Mit „Hoffnung“ lieferten Tocotronic bereits vor zwei Jahren den Vorboten zu diesem Album. Mit der wundervollen Textzeile: „Wenn ich Dich nicht bei mir wüsste, hätte ich umsonst gelebt.“

Auf der richtigen Seite des Geschmacks: Die neue Platte von Tocotronic

© Martin Jeisson, dpa

Untermalt von dramatischen Streichern und einer Atmosphäre, so weit wie möglich entfernt vom sonstigen Klangbild der Band. Auch hier keine Ironie und keine Distanz zum Geschehen im Song. Das passiert der Band noch an ein, zwei anderen Stellen dieses Albums.

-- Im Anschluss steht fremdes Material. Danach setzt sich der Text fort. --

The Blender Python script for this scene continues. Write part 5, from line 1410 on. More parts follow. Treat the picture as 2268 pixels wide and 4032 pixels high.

Auf den restlichen Songs von „Nie wieder Krieg“ bedienen Tocotronic ihre Hörerschaft mit altbekannten Dingen. In „Jugend ohne Gott gegen Faschismus“ gibt es das politische Statement, in „Liebe“ die ironische Ebene.

Die verklausulierten Texte sind ebenfalls noch da. Doch gerade so erschaffen Tocotronic auf dieser Platte das vielfältigste Bild ihres Schaffens – indem sie alles zulassen. Kitsch und Kalkül, Harmonie und Hoffnung, Diskurs und Denken.

So bleibt „Nie wieder Krieg“ vielleicht das erste Album der Hamburger, das seine Hörer mit mehr Gefühlen und weniger Gedanken zurücklässt.

Ihre neue Platte haben die Hamburger bereits live im legendären Berliner Musikclub SO36 vorgestellt.

Für den 9. März hat sich das Quartett im E-Werk Erlangen angesagt.

„Nie wieder Krieg“ (Universal). Tocotronic live am 9. März 2022 im E–Werk Erlangen.